Tucked behind Morrilton First United Methodist Church is a small house whose name is inspired by the Bible verse Jeremiah 29:11, which speaks of God’s plans to care for people and give them hope for the future. And the work of local volunteers is bringing that message of care and hope into real, tangible support.

The “promise house” is intentionally warm and welcoming. Each room is thoughtfully arranged to preserve dignity and offer comfort. It’s a place where kids can visit siblings in a calm setting; where families can shop for clothing that fits and feels good; and where a child arriving with little more than what they’re wearing can take a bath, put on clean pajamas, and sleep in a bed that feels like home.

The work began with a small group of people who recognized a gap and chose to fill it. While other organizations supported foster families, few provided ongoing care for guardianship families. These families encompass grandparents, aunts, uncles, or extended kin raising children without stipends, legal resources, or formal systems of support. Room 29:11 stepped in to meet those needs with empathy and intention.

One of the leaders involved in growing the effort is Kaila Parker, who was introduced to the work through her involvement with Excel by Eight in Conway County.

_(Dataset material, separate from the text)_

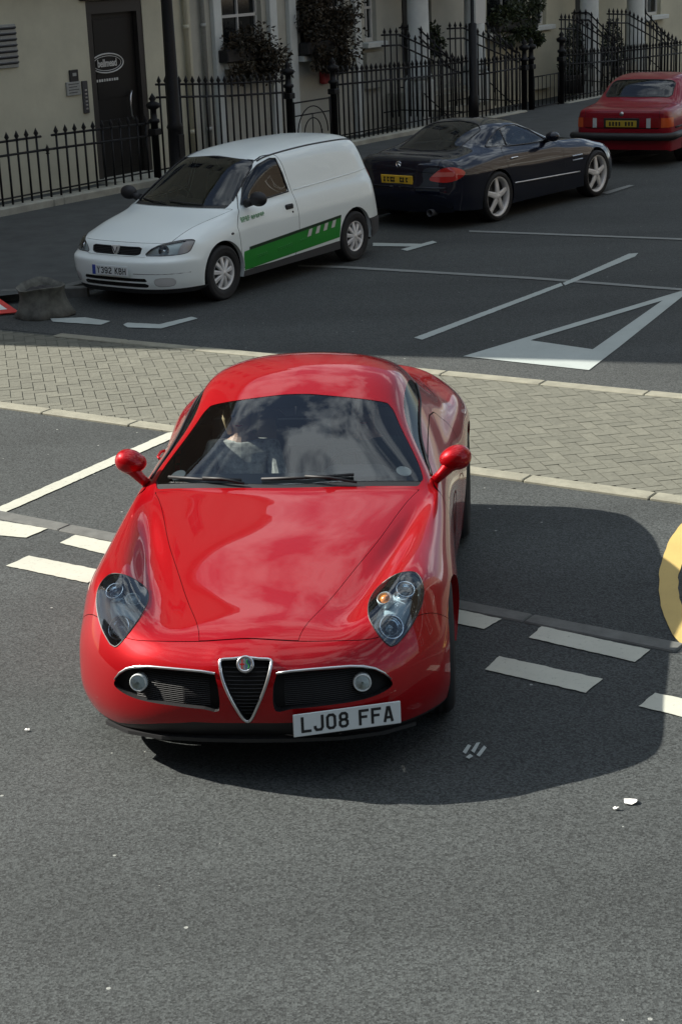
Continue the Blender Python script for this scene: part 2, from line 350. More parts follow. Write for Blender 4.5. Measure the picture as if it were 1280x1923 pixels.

She’s since played multiple roles in the space, and her background as a lactation consultant and dietitian reflects the holistic lens she brings to family well-being.

“The most important thing was that it be a welcoming space,” she shared during a recent site visit at the Spring 2025 Learning Community. “We wanted families to feel like they belonged here and that this was a place they were meant to be, not a place of last resort.”

The house is more than a supply closet; it hosts supervised visits in a home-like setting. Otherwise, visits often take place in state agency offices or makeshift spaces in the community that may lack privacy or comfort. At Room 29:11, kids are greeted warmly and even have the chance to pick out their own clothes, a small act that restores a sense of agency. The house also functions as a hub for local referrals, volunteer engagement, and even short-term solutions for families on the brink.

Though the approach is deeply personal, its implications are structural. Teachers and school staff often help connect families to the house. Caseworkers call when a child needs essentials that can’t wait. Volunteers, funders, and even local students step in to keep the space organized and responsive. The model reveals what’s possible when relationships are at the center of support.

Room 29:11 is a reminder that family engagement starts with meeting people where they are. In Conway County, it looks like a quiet house with clean clothes, safe spaces, open shelves for choice, and a welcoming door for any caregiver doing the hard but fulfilling work of raising a child.